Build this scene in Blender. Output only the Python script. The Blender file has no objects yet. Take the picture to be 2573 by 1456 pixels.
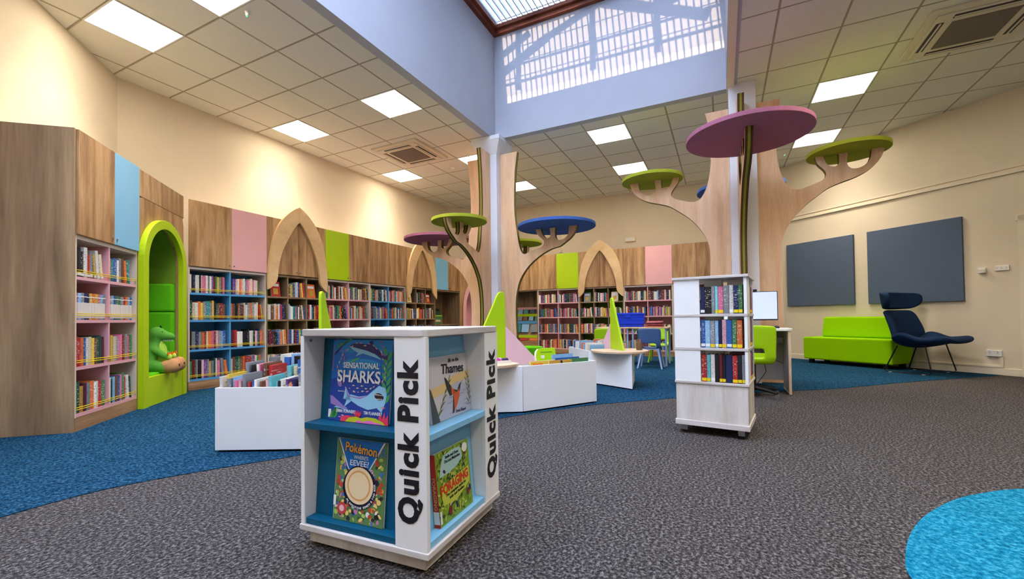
import bpy, bmesh, math, random
from math import sin, cos, pi, radians
from mathutils import Vector, Matrix
from mathutils.geometry import tessellate_polygon
random.seed(7)
SC = bpy.context.scene
COL = SC.collection

# ------------------------------------------------------------------ camera
ZC = 0.83
CEIL = 3.7704
def make_camera():
    f, yaw, pitch, roll = 1097.16, .4677, .0174, -.0117
    cy, sy = cos(yaw), sin(yaw)
    F = Vector((cy*cos(pitch), sy*cos(pitch), sin(pitch)))
    r = Vector((sy, -cy, 0)); u = r.cross(F)
    R = cos(roll)*r + sin(roll)*u; U = -sin(roll)*r + cos(roll)*u
    cam = bpy.data.cameras.new('camera'); o = bpy.data.objects.new('camera', cam); COL.objects.link(o)
    m = Matrix.Identity(4)
    for i in range(3):
        m[i][0] = R[i]; m[i][1] = U[i]; m[i][2] = -F[i]
    m[0][3], m[1][3], m[2][3] = -1.9029, -5.458, ZC
    o.matrix_world = m
    cam.sensor_width = 36; cam.lens = 36*f/2573
    cam.shift_x = (1286.5-1259.88)/2573; cam.shift_y = (783.21-728)/2573
    cam.clip_start = .05; cam.clip_end = 200
    SC.camera = o
make_camera()

# ------------------------------------------------------------------ world, sun, exposure
W = bpy.data.worlds.new('World'); SC.world = W; W.use_nodes = True
nt = W.node_tree; nt.nodes.clear()
wo = nt.nodes.new('ShaderNodeOutputWorld'); wb = nt.nodes.new('ShaderNodeBackground')
wb.inputs[0].default_value = (.60, .74, 1.0, 1); wb.inputs[1].default_value = 4.6
nt.links.new(wb.outputs[0], wo.inputs[0])
sun = bpy.data.lights.new('sun', 'SUN'); so = bpy.data.objects.new('sun', sun); COL.objects.link(so)
sun.energy = 4.2; sun.angle = radians(.35); sun.color = (1, .70, .42)
so.rotation_euler = Vector((cos(radians(22)), -.03, -sin(radians(22)))).to_track_quat('-Z', 'Y').to_euler()
so.location = (0, -4, 8)
LAMP_W = 8.2
SC.view_settings.view_transform = 'Standard'; SC.view_settings.look = 'None'
SC.view_settings.gamma = 1; SC.view_settings.use_curve_mapping = False
SC.view_settings.exposure = 1.25
try:
    SC.cycles.use_denoising = True
    SC.cycles.max_bounces = 8; SC.cycles.diffuse_bounces = 5; SC.cycles.transparent_max_bounces = 12
    SC.cycles.caustics_reflective = False; SC.cycles.caustics_refractive = False
    SC.cycles.sample_clamp_indirect = 6
except Exception:
    pass

# ------------------------------------------------------------------ materials
def lin(c):
    def g(v):
        v /= 255
        return v/12.92 if v <= .04045 else ((v+.055)/1.055)**2.4
    return (g(c[0]), g(c[1]), g(c[2]), 1)
MATS = {}
def newmat(name):
    m = bpy.data.materials.new(name); m.use_nodes = True
    n = m.node_tree; b = n.nodes['Principled BSDF']
    MATS[name] = m
    return m, n, b
def N(n, t, **kw):
    x = n.nodes.new(t)
    for k, v in kw.items():
        if k.startswith('i_'):
            x.inputs[int(k[2:])].default_value = v
        else:
            setattr(x, k, v)
    return x
def plain(name, c, rough=.5, spec=.3, var=.0, scale=8, bump=0, bscale=300, metal=0, emit=0, coords='Object'):
    """procedural paint / plastic / fabric: slight noise in colour and optional bump"""
    m, n, b = newmat(name)
    b.inputs['Roughness'].default_value = rough; b.inputs['Specular IOR Level'].default_value = spec
    b.inputs['Metallic'].default_value = metal
    tc = N(n, 'ShaderNodeTexCoord')
    no = N(n, 'ShaderNodeTexNoise'); no.inputs['Scale'].default_value = scale; no.inputs['Detail'].default_value = 4
    n.links.new(tc.outputs[coords], no.inputs['Vector'])
    r = N(n, 'ShaderNodeValToRGB'); a = lin(c)
    lo = [v*(1-var) for v in a[:3]]; hi = [min(1, v*(1+var)) for v in a[:3]]
    r.color_ramp.elements[0].position = .3; r.color_ramp.elements[1].position = .7
    r.color_ramp.elements[0].color = (*lo, 1); r.color_ramp.elements[1].color = (*hi, 1)
    n.links.new(no.outputs['Fac'], r.inputs[0]); n.links.new(r.outputs[0], b.inputs['Base Color'])
    if bump:
        n2 = N(n, 'ShaderNodeTexNoise'); n2.inputs['Scale'].default_value = bscale; n2.inputs['Detail'].default_value = 2
        n.links.new(tc.outputs[coords], n2.inputs['Vector'])
        bp = N(n, 'ShaderNodeBump'); bp.inputs['Strength'].default_value = bump; bp.inputs['Distance'].default_value = .002
        n.links.new(n2.outputs['Fac'], bp.inputs['Height']); n.links.new(bp.outputs[0], b.inputs['Normal'])
    if emit:
        b.inputs['Emission Color'].default_value = a; b.inputs['Emission Strength'].default_value = emit
    return m
def wood(name, dark, mid, light, stretch=(9, 9, .9), knots=.35, rough=.5, rnd=True, fine=.5):
    m, n, b = newmat(name); b.inputs['Roughness'].default_value = rough; b.inputs['Specular IOR Level'].default_value = .25
    tc = N(n, 'ShaderNodeTexCoord'); mp = N(n, 'ShaderNodeMapping'); mp.inputs['Scale'].default_value = stretch
    n.links.new(tc.outputs['Object'], mp.inputs['Vector'])
    if rnd:
        oi = N(n, 'ShaderNodeObjectInfo'); mu = N(n, 'ShaderNodeMath', operation='MULTIPLY'); mu.inputs[1].default_value = 37
        n.links.new(oi.outputs['Random'], mu.inputs[0])
        cx = N(n, 'ShaderNodeCombineXYZ'); n.links.new(mu.outputs[0], cx.inputs[0]); n.links.new(mu.outputs[0], cx.inputs[2])
        n.links.new(cx.outputs[0], mp.inputs['Location'])
    a1 = N(n, 'ShaderNodeTexNoise'); a1.inputs['Scale'].default_value = 1.0; a1.inputs['Detail'].default_value = 6; a1.inputs['Distortion'].default_value = .6
    n.links.new(mp.outputs[0], a1.inputs['Vector'])
    r = N(n, 'ShaderNodeValToRGB'); e = r.color_ramp.elements
    e[0].position = .30; e[0].color = lin(dark); e[1].position = .72; e[1].color = lin(light)
    k = e.new(.5); k.color = lin(mid)
    n.links.new(a1.outputs['Fac'], r.inputs[0])
    a2 = N(n, 'ShaderNodeTexNoise'); a2.inputs['Scale'].default_value = 9; a2.inputs['Detail'].default_value = 5
    n.links.new(mp.outputs[0], a2.inputs['Vector'])
    mx = N(n, 'ShaderNodeMix', data_type='RGBA', blend_type='MULTIPLY'); mx.inputs[0].default_value = fine
    r2 = N(n, 'ShaderNodeValToRGB'); r2.color_ramp.elements[0].position = .3; r2.color_ramp.elements[0].color = (.62, .58, .54, 1); r2.color_ramp.elements[1].position = .65
    n.links.new(a2.outputs['Fac'], r2.inputs[0]); n.links.new(r.outputs[0], mx.inputs[6]); n.links.new(r2.outputs[0], mx.inputs[7])
    out = mx.outputs[2]
    if knots:
        mp2 = N(n, 'ShaderNodeMapping'); mp2.inputs['Scale'].default_value = (stretch[0]*.45, stretch[1]*.45, stretch[2]*2.2)
        n.links.new(tc.outputs['Object'], mp2.inputs['Vector'])
        if rnd: n.links.new(cx.outputs[0], mp2.inputs['Location'])
        v = N(n, 'ShaderNodeTexVoronoi'); v.inputs['Scale'].default_value = 1.0
        n.links.new(mp2.outputs[0], v.inputs['Vector'])
        r3 = N(n, 'ShaderNodeValToRGB'); r3.color_ramp.elements[0].position = .04; r3.color_ramp.elements[0].color = (.35, .28, .22, 1)
        r3.color_ramp.elements[1].position = .17; r3.color_ramp.elements[1].color = (1, 1, 1, 1)
        n.links.new(v.outputs['Distance'], r3.inputs[0])
        m3 = N(n, 'ShaderNodeMix', data_type='RGBA', blend_type='MULTIPLY'); m3.inputs[0].default_value = knots
        n.links.new(out, m3.inputs[6]); n.links.new(r3.outputs[0], m3.inputs[7]); out = m3.outputs[2]
    n.links.new(out, b.inputs['Base Color'])
    return m
def carpet(name, cols, scale=90, bump=.9, stretch=(1, 1, 1)):
    m, n, b = newmat(name); b.inputs['Roughness'].default_value = 1; b.inputs['Specular IOR Level'].default_value = .05
    tc = N(n, 'ShaderNodeTexCoord'); mp = N(n, 'ShaderNodeMapping'); mp.inputs['Scale'].default_value = stretch
    n.links.new(tc.outputs['Object'], mp.inputs['Vector'])
    a = N(n, 'ShaderNodeTexNoise'); a.inputs['Scale'].default_value = scale; a.inputs['Detail'].default_value = 5; a.inputs['Roughness'].default_value = .75
    n.links.new(mp.outputs[0], a.inputs['Vector'])
    r = N(n, 'ShaderNodeValToRGB'); e = r.color_ramp.elements
    e[0].position = .36; e[0].color = lin(cols[0]); e[1].position = .66; e[1].color = lin(cols[2]); k = e.new(.5); k.color = lin(cols[1])
    n.links.new(a.outputs['Fac'], r.inputs[0])
    big = N(n, 'ShaderNodeTexNoise'); big.inputs['Scale'].default_value = 6; big.inputs['Detail'].default_value = 4
    n.links.new(mp.outputs[0], big.inputs['Vector'])
    r2 = N(n, 'ShaderNodeValToRGB'); r2.color_ramp.elements[0].position = .35; r2.color_ramp.elements[0].color = (.82, .82, .82, 1); r2.color_ramp.elements[1].position = .65
    n.links.new(big.outputs['Fac'], r2.inputs[0])
    mx = N(n, 'ShaderNodeMix', data_type='RGBA', blend_type='MULTIPLY'); mx.inputs[0].default_value = .6
    n.links.new(r.outputs[0], mx.inputs[6]); n.links.new(r2.outputs[0], mx.inputs[7]); n.links.new(mx.outputs[2], b.inputs['Base Color'])
    bp = N(n, 'ShaderNodeBump'); bp.inputs['Strength'].default_value = bump; bp.inputs['Distance'].default_value = .008
    n.links.new(a.outputs['Fac'], bp.inputs['Height']); n.links.new(bp.outputs[0], b.inputs['Normal'])
    return m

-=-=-

Report only how many lines in the listing contain the string "objects".

* _Solution to this task_
3